Starbucks to go, and a quick economics class please!

How many times have you walked into Starbucks, purchase a drink, curse at how coffee prices at Starbucks always seem to be increasing, but end up rationalising that the drink is worth every cent you paid? After all, the immediate and tangible benefit gained from the transaction is exactly what you chose to pay for. While Starbucks customers walk out of the renowned cafe, satisfied with the caffeine fix and “The Starbucks Experience”, many fail to notice the smart implementation of pricing strategies that go into the pricing decisions of each cup of coffee.

Price Insensitivity

Starbucks is blessed with the ability to raise prices without negatively affecting demand or compromising on overall revenue. Are they? According to Tucker Dawson (2013), a one percent increase in the price of Starbucks products actually led to a 25% increase in revenue. A mere 10-cent increase in the price of tall-sized drinks resulted in less than proportionate decrease in quantity demanded. This was not pure coincidence.

Throughout Starbucks’ growth, raising prices was one of their marketing strategies to filter out consumers who are price sensitive and with lower willingness to pay. By doing so, retained consumers are more likely to have higher willingness to pay and have a less elastic demand for Starbucks’ coffee. Given this knowledge about their existing customers and their inelastic demand curves, Starbucks was able to more accurately predict price increases that can maximise their profit and reduce dead weight loss.

Psychology Pricing

Another pricing strategy that Starbucks incorporates is the anchor pricing tactic, which plays on consumer psychology, making them believe that price is always relative. Anchor pricing tactic is the tendency where consumers rely mostly on the first piece of information offered to make purchase decisions.

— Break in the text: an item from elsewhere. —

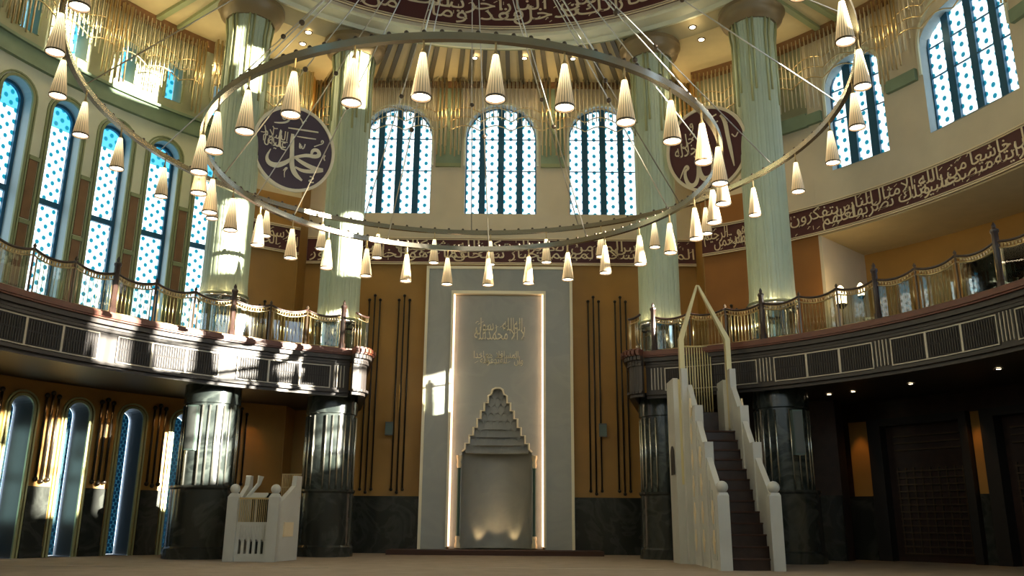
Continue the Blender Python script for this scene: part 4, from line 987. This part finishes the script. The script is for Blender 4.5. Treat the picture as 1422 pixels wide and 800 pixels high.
# ================================================================== CHANDELIER RINGS
CC = (-.72, 12.05)
def chandelier(label, c_, R_, zr, N, phase, step, hub, cab, name='ring_chandelier'):
    t_ = thing(name, label, 'chandelier', (c_[0], c_[1], zr))
    n = 160; a = MB(); vs = []; fs = []
    for i in range(n):
        th = 2*pi*i/n
        for (r, z) in ((R_-.035, -.045), (R_+.035, -.045), (R_+.035, .045), (R_-.035, .045)): vs.append((c_[0]+r*sin(th), c_[1]+r*cos(th), zr+z))
    for i in range(n):
        k, m_ = 4*i, 4*((i+1) % n)
        for j in range(4): fs.append((k+j, k+(j+1) % 4, m_+(j+1) % 4, m_+j))
    a.add(vs, fs); spart(t_, 'ring', a, 'ring_metal', 'auto')
    a = MB()
    for i in range(N*4):
        th = rad(phase+step*i/4); a.ball((c_[0]+R_*sin(th), c_[1]+R_*cos(th), zr+.065), .028, 7)
    spart(t_, 'studs', a, 'bronze', True)
    first = None
    for i in range(N):
        th = rad(phase+step*i); L = (c_[0]+R_*sin(th), c_[1]+R_*cos(th), zr)
        if first is None:
            a = MB(); s0 = -.20; H = .52
            a.lathe([(.108, s0-H), (.095, s0-H*.8), (.080, s0-H*.6), (.065, s0-H*.4), (.050, s0-H*.2), (.034, s0)], (0, 0, 0), 40, rf=lambda q_, z: 1+.02*cos(q_*20), uv=True, cap=False)
            sh = a.build('lamp_shade', 'shade', smooth=True)
            a = MB(); a.lathe([(.10, -.003), (.10, .003)], (0, 0, s0-H+.012), 20); d1 = a.build('diffuser', 'lamp_glow')
            a = MB(); a.lathe([(.104, -.012), (.114, -.012), (.114, .010), (.104, .010), (.104, -.012)], (0, 0, s0-H), 28, cap=False); d2 = a.build('shade_rim', 'bronze')
            a = MB(); a.tube([(0, 0, s0), (0, 0, 0)], .012, 6); a.lathe([(.034, s0), (.02, s0+.035), (.012, s0+.06)], (0, 0, 0), 12); d3 = a.build('stem', 'brass')
            for d in (d1, d2, d3): d.parent = sh
            first = sh; sh.parent = t_; sh.location = Vector(L)-t_.location
        else:
            sh = first.copy(); COL.objects.link(sh); sh.parent = t_; sh.location = Vector(L)-t_.location
            for ch in list(first.children): q_ = ch.copy(); COL.objects.link(q_); q_.parent = sh
        sh.rotation_euler = (random.uniform(-.01, .01), random.uniform(-.01, .01), 0)
    for an, ball_ in cab:
        th = rad(an); P_ = Vector((c_[0]+R_*sin(th), c_[1]+R_*cos(th), zr+.04)); H_ = Vector((hub[0]+.25*sin(th), hub[1]+.25*cos(th), hub[2]))
        a = MB(); a.tube([P_, H_], .011, 5); cb = spart(t_, 'cable', a, 'cable_metal', True)
        if ball_: a = MB(); a.ball(tuple(P_.lerp(H_, ball_)), .045, 8); a.build('turnbuckle', 'bronze', cb, smooth=True)
    return t_
mat('ring_metal', (.40, .36, .28), .22, .95); mat('cable_metal', (.55, .52, .45), .3, .9)
hub = (CC[0], CC[1], 11.3)
tin = chandelier('smaller lower brass ring chandelier with thirty pleated cone lamps', CC, 3.76, 5.85, 30, 4.0, 12.0, hub, [(4+30*k, .33) for k in range(12)])
a = MB(); a.lathe([(.12, -.15), (.3, -.05), (.3, .05), (.1, .15), (.05, .3)], hub, 24); spart(tin, 'hub', a, 'ring_metal', 'auto')
a = MB(); a.tube([(hub[0], hub[1], 11.5), (hub[0], hub[1], 21)], .05, 8); spart(tin, 'suspension_rod', a, 'ring_metal', True)
chandelier('larger upper brass ring chandelier with cone lamps spreading past the columns', (-.70, 12.12), 5.63, 6.85, 29, 2.3, 360/29, hub, [(-2+24*k, .42) for k in range(15)])
for k in range(6):
    th = rad(60*k+15); point('chandelier_light', (CC[0]+3.76*sin(th), CC[1]+3.76*cos(th), 5.3), 60, (1, .82, .52), .25)

# ================================================================== HANGING TUBE SCREENS
def screen(label, fn, u0, u1, zt, wins, sp=.11, dlist=(-.34, -.18), zlow=10.45, group=None):
    t_ = thing('tube_screen', label, 'screen'); a = MB(); N = int((u1-u0)/sp)
    for L_, d in enumerate(dlist):
        for i in range(N):
            u = u0+(u1-u0)*(i+.5*(L_+1)/1.5)/N
            if u > u1: continue
            zb = zlow+.12*L_+.25*abs(sin(u*2.1))
            for (a_, b_, zs) in wins:
                if a_-.1 < u < b_+.1:
                    m_ = (a_+b_)/2; r = (b_-a_)/2+.1; zb = max(zb, zs+.25+.9*math.sqrt(max(0, 1-((u-m_)/r)**2))*r*.85-L_*.25)
            zb = min(zb, zt-.25)
            rr_ = .0135
            a.tube([fn(u, zb, d), fn(u, zt, d)], rr_, 5)
    spart(t_, 'tubes', a, 'brass_tube', True)
    a = MB()
    for e_, k_ in ((u0, 1), (u1, -1)):
        for j in range(3): a.tube([fn(e_+k_*(.05+.11*j), zlow-.12+.05*abs(j-1), dlist[0]-.05), fn(e_+k_*(.05+.11*j), zt, dlist[0]-.05)], .021, 6)
    spart(t_, 'long_tubes', a, 'brass', True)
    a = MB()
    for j, z in enumerate((11.15, 11.45, 11.75)):
        pts = []; n_ = max(8, int((u1-u0)/.06))
        for i in range(n_+1):
            u = u0+(u1-u0)*i/n_; pts.append(fn(u, min(zt-.1, z+.16*abs(sin((u-u0)*pi/.85))), dlist[0]-.02+.05*j))
        a.tube(pts, .016, 5)
    spart(t_, 'scalloped_rails', a, 'brass', True); return t_
for i in range(3):
    a_, b_ = QW[i]; screen(['gilt hanging tube screen over the left of three niche windows', 'gilt hanging tube screen over the window straight above the niche', 'gilt hanging tube screen over the right of three niche windows'][i],
                           fQ, edges[i]+.03, edges[i+1]-.03, 12.75, [(a_, b_, 10.75)], zlow=10.5)
for i, (p, q_, l) in enumerate(((-84, -71.5, 'gilt hanging tube screen at the upper left corner of the picture'), (-71.3, -58.8, 'gilt hanging tube screen above the sunlit left wall, nearer one'), (-58.6, -46, 'gilt hanging tube screen above the left wall near the first column'), (-45.8, -30.4, 'gilt hanging tube screen behind the two left columns'))):
    R_ = RL if p < -46 else RR; f_ = CYL(R_); screen(l, f_, rad(p)*R_, rad(q_)*R_, 12.45, [(rad(c_)*RL-.3, rad(c_)*RL+.3, 10.9) for c_ in LC] if i < 3 else [], zlow=10.55)
screen('gilt hanging tube screen between the two right columns', fR, rad(30.4)*RR, rad(41)*RR, 12.45, [], zlow=10.7)
screen('gilt hanging tube screen around the narrower right wall window', fR, rad(41.2)*RR, rad(60.3)*RR, 12.45, [(RW[0][0], RW[0][1], 10.9)], zlow=10.4)
screen('gilt hanging tube screen around the large window at upper right', fR, rad(60.5)*RR, rad(78)*RR, 12.45, [(RW[1][0], RW[1][1], 11.0)], zlow=10.6)

# ================================================================== SMALL LIGHTS
def downlight(x, y, z, label, power=0, r=.07, group=None):
    t_ = thing('downlight', label, 'downlight', (x, y, z), group=group)
    a = MB(); a.lathe([(r, -.012), (r, 0)], (x, y, z), 16); spart(t_, 'lens', a, 'downlight_glow')
    a = MB(); a.lathe([(r, -.012), (r+.03, -.018), (r+.035, 0)], (x, y, z), 16, cap=False); spart(t_, 'trim_ring', a, 'bronze', True)
    if power: spot('downlight_beam', (x, y, z-.03), (x, y, 0), power, 95, (1, .78, .45))
for x, y, l in ((-5.19, 19.17, 'round ceiling downlight between the left columns, the lower of the pair'), (-5.46, 19.71, 'round ceiling downlight between the left columns, the one nearer the tube screen'),
                (4.43, 18.8, 'round ceiling downlight between the right columns, the larger of the pair'), (4.77, 19.36, 'round ceiling downlight between the right columns, the one nearer the tube screen')):
    downlight(x, y, ZC-.002, l, 130)
for x, l in ((-1.05, 'small downlight in ribbed soffit above the niche, left one'), (.29, 'small downlight in ribbed soffit above the niche, middle one'), (1.6, 'small downlight in ribbed soffit above the niche, right one')):
    downlight(x, 20.7, 12.86, l, 60, .06)
for (aa, R_), l in (((48.96, 9.5), 'tiny downlight under right balcony beside the column'), ((52.3, 9.5), 'tiny downlight under right balcony, second from the column'), ((60.2, 9.5), 'tiny downlight under right balcony above the first door'), ((71.8, 9.5), 'tiny downlight under right balcony by the picture edge')):
    x, y, _ = PT(aa, R_, 0); downlight(x, y, ZF+.055, l, 0, .04)
# wall washers
for aa in (47.2, 60.65):
    x, y, _ = PT(aa, R2-.35, 0); spot('wall_washer', (x, y, ZF-.1), PT(aa, R2-.02, 1.2), 30, 40, (1, .45, .12))
for k in range(2, len(LC)-1):
    x, y, z = fL(rad((LC[k]+LC[k+1])/2)*RL, ZF, -.35); p = fL(rad((LC[k]+LC[k+1])/2)*RL, 1.5, 0); spot('wall_washer', (x, y, ZF), p, 14, 60, (1, .55, .2))
x, y, _ = PT(-35, RR-.4, 0); spot('wall_washer', (x, y, ZF), PT(-35, RR, 1.6), 14, 60, (1, .5, .18))
# glowing globes in the gallery
for aa, R_, z, s_, l in ((44.35, 10.2, 6.0, 1, 'glowing white arched wall lamp behind the right balustrade'), (46.3, 10.6, 6.0, .62, 'smaller glowing wall lamp behind the right balustrade')):
    pass
def wall_lamp(px, py, z, s_, l):
    t_ = thing('wall_lamp', l, 'lamp', (px, py, z))
    a = MB(); a.lathe([(.02*s_, -.20*s_), (.11*s_, -.18*s_), (.12*s_, .05*s_), (.10*s_, .14*s_), (.05*s_, .22*s_), (.01, .25*s_)], (px, py, z), 16); spart(t_, 'globe', a, 'globe_glow', True)
    a = MB(); a.lathe([(.03*s_, -.30*s_), (.12*s_, -.22*s_), (.12*s_, -.19*s_)], (px, py, z), 12); a.tube([(px, py, ZD), (px, py, z-.25*s_)], .015, 6); spart(t_, 'stand', a, 'bronze')
    point('wall_lamp_light', (px, py, z+.45), 6, (1, .7, .35), .1)
wall_lamp(7.45, 18.75, 5.75, 1.0, 'glowing white arched lamp behind the right balustrade')
wall_lamp(7.85, 18.6, 5.85, .7, 'smaller glowing lamp behind the right balustrade, beside the arched one')

for aa in (-79, -72.3, -65.4, -58.9, -52.5, -46.0, -38, -34, 34, 39, 46, 60.5, 77):
    R_ = (RL if aa < -42 else RR)-.75; x, y, z = PT(aa, R_, 11.7); point('upper_fill_light', (x, y, z), 17 if aa < 0 else 9, (1, .80, .46), .08)  # warm points added to brighten the ceiling and upper walls
for x in (-4.8, -1.8, 1.1, 4.2): point('upper_fill_light', (x, YQ-.75, 11.9), 22, (1, .72, .36), .08)

ORD = ['furthest to the viewer', 'second', 'third']
for o in list(S.objects):
    if o.parent is None and o.name.startswith('window_') and o.get('label'):
        k = int(o.name.split('_')[1])
        if k <= 7: o['label'] = 'tall arched stained glass window in the pale left wall, '+['out of view', 'out of view beside it', 'cut by the left picture edge', 'second from the left edge', 'third from the left edge', 'fourth from the left edge', 'half hidden by the nearer column'][k-1]
        elif 11 <= k <= 17: o['label'] = 'narrow dark arched window under the left balcony, '+['out of view', 'out of view beside it', 'cut by the left edge', 'first fully seen', 'second fully seen', 'third, before the column', 'last, behind the column base'][k-11]
        elif 21 <= k <= 27: o['label'] = 'small slit window above the green ledge, '+['out of view', 'out of view beside it', 'at the top left corner', 'second from the corner', 'third from the corner', 'fourth from the corner', 'behind the nearer column'][k-21]
        elif 31 <= k <= 33: o['label'] = 'arched four-light stained glass window above the prayer niche, '+['left one', 'middle one', 'right one'][k-31]
        elif k >= 41: o['label'] = ['narrower arched stained glass window in the curved right wall', 'larger arched stained glass window at the upper right corner'][k-41]
    if o.parent is None and o.name.startswith('door_'): o['label'] = 'dark carved wooden door under the right balcony, '+('fully seen' if o.name == 'door_1' else 'cut by the right edge')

Imagine Peter, a diehard Starbucks fan who usually purchases tall (small) sized drinks. An increase in prices of tall sized drinks makes him reconsider his purchase basket, since now he can enjoy a larger volume of his favourite drink with a  less than significant top-up. Is it more worth it stick to his current consumption bundle, or would he be better off topping up an additional few cents and gain utility that is higher than the amount paid?

The moment consumers choose to pay more for something that, when compared to the first option, is perceived to have higher value-for-money shows anchor pricing at work. The next time you think higher prices translate into better products or services, think again. Your mind may have been convinced to value the company or brand by only referring to the price set by the company. Starbucks is not the only company that plays around with your mind. Mega sales and items on promotion are just more ways to demonstrate how anchor pricing work (and very effectively I must say). Empowered with this new knowledge, do you really know what you’re paying for, and are you truly appreciative of what the brand has to offer?